Rain soaked us from what seemed like every direction, like that scene from Forest Gump when he’s sloshing through the jungles of Vietnam, except that we were riding to Jenks Beach on Chebeague Island. When we arrived, the wind - now unimpeded by the pine tres that lined the road to the beach - held steady at 25 knots and turned the sea a melancholy green dotted with foamy whitecaps - hardly ideal conditions for a dip in the North Atlantic.
Still: there was nothing holding Evie back. She dropped her sweatshirt and flipflops, and ran into the water.
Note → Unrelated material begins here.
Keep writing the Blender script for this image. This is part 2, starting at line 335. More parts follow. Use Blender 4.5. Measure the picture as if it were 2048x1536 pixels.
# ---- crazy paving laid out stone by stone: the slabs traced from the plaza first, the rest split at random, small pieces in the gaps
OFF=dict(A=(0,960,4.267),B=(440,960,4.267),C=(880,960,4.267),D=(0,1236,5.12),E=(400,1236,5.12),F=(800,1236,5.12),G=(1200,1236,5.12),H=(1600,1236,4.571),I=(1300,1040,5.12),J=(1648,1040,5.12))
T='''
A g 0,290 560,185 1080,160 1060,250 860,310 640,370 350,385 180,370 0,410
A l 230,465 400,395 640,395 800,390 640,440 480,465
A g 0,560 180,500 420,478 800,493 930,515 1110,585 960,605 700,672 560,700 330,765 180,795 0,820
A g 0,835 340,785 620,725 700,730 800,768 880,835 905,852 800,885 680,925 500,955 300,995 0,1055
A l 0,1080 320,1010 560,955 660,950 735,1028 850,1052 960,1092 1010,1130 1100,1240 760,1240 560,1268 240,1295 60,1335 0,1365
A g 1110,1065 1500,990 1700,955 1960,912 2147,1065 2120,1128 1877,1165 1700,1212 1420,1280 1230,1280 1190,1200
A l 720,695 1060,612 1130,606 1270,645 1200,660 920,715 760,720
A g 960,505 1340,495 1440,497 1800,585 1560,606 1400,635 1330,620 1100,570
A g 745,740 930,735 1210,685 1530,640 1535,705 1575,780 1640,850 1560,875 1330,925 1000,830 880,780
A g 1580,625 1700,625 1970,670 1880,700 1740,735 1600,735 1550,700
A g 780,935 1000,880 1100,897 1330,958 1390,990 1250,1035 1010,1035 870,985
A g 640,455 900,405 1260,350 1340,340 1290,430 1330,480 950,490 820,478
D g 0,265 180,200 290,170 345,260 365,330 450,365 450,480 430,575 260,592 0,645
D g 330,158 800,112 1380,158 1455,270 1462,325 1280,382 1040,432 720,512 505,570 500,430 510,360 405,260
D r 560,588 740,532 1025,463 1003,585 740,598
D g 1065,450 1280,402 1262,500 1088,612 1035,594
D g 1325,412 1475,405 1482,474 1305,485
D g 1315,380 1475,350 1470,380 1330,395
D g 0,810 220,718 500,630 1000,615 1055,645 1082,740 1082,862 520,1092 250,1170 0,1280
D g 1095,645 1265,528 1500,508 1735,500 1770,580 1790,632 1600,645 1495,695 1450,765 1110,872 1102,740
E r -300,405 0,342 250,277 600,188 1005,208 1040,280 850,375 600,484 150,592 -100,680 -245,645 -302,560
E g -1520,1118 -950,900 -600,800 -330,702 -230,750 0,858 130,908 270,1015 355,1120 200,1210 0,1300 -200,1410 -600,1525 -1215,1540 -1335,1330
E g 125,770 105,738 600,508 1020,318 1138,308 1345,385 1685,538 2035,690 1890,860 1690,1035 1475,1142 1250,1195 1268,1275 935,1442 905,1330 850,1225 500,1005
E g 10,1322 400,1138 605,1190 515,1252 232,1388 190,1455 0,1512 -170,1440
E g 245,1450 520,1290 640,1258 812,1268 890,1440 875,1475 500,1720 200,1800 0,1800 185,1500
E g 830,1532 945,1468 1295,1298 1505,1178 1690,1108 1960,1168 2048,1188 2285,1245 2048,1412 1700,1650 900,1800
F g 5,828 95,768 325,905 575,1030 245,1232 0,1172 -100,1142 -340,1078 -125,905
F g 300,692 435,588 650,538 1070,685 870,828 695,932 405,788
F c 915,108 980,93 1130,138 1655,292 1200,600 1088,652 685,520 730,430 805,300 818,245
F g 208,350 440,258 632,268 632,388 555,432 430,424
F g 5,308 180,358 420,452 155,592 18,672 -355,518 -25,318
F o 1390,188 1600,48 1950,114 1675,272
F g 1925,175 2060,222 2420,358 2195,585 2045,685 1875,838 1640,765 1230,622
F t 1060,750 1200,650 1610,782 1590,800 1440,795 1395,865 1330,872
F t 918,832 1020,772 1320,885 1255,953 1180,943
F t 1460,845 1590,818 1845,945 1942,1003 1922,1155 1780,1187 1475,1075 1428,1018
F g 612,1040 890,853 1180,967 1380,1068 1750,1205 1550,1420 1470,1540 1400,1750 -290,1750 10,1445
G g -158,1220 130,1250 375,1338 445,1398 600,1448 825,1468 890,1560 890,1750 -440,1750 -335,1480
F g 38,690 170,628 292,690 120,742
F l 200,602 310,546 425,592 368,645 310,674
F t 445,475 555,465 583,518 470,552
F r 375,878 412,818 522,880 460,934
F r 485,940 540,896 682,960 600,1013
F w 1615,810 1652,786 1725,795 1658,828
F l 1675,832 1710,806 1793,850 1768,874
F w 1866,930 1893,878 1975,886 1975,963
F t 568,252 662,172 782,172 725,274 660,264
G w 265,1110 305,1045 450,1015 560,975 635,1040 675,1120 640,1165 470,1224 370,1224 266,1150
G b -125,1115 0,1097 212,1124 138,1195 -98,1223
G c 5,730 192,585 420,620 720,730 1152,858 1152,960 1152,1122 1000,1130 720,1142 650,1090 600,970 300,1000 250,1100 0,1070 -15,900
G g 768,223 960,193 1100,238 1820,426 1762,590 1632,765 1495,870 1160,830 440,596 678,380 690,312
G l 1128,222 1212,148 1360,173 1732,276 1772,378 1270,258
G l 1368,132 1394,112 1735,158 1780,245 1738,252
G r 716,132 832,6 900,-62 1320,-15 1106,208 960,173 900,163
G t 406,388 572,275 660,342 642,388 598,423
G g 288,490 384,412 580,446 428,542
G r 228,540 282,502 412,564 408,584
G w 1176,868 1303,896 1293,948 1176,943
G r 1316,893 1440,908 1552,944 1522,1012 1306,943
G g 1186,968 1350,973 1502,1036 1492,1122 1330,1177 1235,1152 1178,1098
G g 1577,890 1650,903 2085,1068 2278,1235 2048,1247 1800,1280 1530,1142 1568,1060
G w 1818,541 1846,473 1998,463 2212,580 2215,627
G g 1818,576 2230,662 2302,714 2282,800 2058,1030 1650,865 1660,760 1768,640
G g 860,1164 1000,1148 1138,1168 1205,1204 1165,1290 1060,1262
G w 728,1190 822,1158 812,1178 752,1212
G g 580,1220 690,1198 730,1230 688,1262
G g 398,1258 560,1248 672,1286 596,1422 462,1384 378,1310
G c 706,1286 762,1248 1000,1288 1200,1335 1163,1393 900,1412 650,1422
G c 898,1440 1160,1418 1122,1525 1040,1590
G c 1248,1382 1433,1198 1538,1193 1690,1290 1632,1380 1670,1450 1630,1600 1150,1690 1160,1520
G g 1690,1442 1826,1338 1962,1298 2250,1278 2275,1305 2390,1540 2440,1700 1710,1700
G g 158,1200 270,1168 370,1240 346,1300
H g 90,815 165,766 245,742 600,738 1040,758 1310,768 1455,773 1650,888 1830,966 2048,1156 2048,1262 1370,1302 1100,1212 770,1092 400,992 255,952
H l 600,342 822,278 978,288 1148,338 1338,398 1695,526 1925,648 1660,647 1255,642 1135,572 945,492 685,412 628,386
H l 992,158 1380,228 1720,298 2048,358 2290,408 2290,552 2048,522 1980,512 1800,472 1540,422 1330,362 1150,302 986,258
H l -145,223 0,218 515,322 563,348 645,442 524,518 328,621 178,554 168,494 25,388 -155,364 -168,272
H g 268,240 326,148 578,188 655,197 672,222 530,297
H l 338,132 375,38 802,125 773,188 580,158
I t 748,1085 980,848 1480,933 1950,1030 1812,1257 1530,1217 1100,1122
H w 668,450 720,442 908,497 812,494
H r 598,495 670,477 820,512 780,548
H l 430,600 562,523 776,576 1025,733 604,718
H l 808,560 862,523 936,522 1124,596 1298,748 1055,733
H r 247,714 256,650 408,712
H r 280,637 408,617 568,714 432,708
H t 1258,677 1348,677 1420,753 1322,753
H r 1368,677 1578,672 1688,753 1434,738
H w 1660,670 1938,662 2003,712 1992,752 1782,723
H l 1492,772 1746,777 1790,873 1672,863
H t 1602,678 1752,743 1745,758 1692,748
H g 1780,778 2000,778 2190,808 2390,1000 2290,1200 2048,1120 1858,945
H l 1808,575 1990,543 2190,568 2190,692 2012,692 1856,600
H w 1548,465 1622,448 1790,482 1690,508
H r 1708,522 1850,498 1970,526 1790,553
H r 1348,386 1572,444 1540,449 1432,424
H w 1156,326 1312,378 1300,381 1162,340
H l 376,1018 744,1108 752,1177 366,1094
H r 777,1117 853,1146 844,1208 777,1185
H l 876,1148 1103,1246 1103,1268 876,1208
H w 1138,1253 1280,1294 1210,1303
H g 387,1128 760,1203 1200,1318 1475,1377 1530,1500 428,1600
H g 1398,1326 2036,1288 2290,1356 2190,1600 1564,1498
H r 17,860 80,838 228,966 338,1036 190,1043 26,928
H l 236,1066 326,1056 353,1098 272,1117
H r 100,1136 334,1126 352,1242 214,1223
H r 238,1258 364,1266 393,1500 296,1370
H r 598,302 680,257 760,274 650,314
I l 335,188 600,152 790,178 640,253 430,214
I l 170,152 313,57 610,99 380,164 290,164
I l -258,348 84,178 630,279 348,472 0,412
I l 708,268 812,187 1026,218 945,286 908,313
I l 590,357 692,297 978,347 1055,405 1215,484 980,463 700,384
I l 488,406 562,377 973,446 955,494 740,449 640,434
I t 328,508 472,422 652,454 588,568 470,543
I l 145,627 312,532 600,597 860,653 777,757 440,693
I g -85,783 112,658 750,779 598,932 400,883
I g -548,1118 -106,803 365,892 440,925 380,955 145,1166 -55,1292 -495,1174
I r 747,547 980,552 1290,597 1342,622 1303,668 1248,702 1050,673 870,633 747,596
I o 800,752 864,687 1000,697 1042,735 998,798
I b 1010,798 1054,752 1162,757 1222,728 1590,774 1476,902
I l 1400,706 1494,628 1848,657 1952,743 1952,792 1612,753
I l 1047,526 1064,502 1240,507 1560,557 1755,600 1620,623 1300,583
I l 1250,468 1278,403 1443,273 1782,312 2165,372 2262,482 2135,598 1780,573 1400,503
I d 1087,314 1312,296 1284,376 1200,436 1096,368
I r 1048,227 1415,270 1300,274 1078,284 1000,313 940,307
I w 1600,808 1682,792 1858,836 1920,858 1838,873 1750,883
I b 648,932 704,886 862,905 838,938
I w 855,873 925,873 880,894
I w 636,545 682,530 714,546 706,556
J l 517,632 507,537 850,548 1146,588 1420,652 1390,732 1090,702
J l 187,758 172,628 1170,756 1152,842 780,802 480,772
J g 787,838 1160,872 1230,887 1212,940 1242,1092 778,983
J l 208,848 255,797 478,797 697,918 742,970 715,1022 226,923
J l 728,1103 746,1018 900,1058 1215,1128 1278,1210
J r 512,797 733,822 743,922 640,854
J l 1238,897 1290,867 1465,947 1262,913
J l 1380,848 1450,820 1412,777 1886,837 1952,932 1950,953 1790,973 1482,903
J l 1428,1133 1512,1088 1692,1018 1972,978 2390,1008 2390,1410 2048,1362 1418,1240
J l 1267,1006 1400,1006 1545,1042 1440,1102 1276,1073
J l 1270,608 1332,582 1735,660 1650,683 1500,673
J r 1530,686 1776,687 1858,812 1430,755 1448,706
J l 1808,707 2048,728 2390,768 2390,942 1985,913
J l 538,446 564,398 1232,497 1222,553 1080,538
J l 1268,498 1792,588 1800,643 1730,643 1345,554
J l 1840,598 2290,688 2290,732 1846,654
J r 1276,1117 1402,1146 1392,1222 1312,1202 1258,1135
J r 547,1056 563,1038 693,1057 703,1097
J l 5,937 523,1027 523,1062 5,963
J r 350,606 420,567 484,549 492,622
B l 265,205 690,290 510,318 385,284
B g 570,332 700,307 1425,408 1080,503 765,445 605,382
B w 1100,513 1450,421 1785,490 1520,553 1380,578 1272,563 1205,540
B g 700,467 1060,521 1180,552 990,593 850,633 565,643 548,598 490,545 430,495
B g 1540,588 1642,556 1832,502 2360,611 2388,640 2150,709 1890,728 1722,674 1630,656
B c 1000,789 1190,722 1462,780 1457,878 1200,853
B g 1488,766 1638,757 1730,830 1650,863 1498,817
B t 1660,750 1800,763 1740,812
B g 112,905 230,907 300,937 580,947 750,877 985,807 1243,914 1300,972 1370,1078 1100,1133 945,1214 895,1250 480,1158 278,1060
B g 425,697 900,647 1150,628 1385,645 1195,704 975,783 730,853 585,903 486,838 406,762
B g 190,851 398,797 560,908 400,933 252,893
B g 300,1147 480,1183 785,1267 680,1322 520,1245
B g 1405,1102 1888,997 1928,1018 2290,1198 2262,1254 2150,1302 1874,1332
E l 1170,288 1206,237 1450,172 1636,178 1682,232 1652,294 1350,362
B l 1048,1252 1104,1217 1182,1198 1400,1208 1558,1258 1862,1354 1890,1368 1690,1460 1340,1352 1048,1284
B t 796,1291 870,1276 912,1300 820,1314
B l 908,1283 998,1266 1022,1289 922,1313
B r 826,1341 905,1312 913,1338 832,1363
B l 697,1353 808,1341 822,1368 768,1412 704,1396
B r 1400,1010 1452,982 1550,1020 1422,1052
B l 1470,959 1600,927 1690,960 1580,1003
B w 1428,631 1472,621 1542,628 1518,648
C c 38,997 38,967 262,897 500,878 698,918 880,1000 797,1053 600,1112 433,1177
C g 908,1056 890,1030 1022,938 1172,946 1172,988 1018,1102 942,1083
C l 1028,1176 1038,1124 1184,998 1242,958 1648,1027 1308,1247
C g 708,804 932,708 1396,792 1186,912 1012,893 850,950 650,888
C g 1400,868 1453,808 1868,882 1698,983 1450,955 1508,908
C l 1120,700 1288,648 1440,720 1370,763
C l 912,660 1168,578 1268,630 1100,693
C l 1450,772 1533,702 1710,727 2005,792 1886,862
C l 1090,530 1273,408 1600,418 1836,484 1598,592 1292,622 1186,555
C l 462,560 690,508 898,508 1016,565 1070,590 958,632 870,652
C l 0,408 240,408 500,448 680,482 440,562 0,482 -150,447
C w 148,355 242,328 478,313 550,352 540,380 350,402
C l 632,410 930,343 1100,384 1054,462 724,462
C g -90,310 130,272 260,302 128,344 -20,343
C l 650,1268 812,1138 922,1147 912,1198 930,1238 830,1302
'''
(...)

To avoid her inevitable “cluck-cluck-clucking” in my direction, I went soon after. A pair of osprey heckled me from overhead. Seagulls gawked in amazement. And to be honest, I felt like we’d all lost our proverbial shit.
Instead, something magical happened. We started laughing. We splashed around in the waves, caught raindrops in our mouth, and swam through wind blown seaweed islands. And though the wind and rain were relentless, we didn’t want it to end. Evie called it the “best swimming day ever”.
We haven’t stopped talking about it since.
As I reflected on our little storm-swim, I thought it could serve as an appropriate metaphor for fundraising during a Capital Campaign. Because in a Campaign, the maelstrom of activities, meetings, events, consultative dinners, and Presidential/CEO solicitation meetings are relentless and rocky. And like the osprey and seagulls, there are always hecklers, haters, naysayers, and doubters.
But those critical major gift asks can’t always wait for the sun to come out. So even when it’s rainy and windy, you launch your Campaign. You make your case, over and over and over again. You ask, and ask. And ask again. Even when the rain and wind are blowing and swirling all around you, you make that ask. And when you do, sometimes you give your Organization the chance to make a difference in the world.
Evie reminded me that you can still ask for what you need even when the conditions aren’t perfect. Because sometimes, some days, you just need to go for a swim.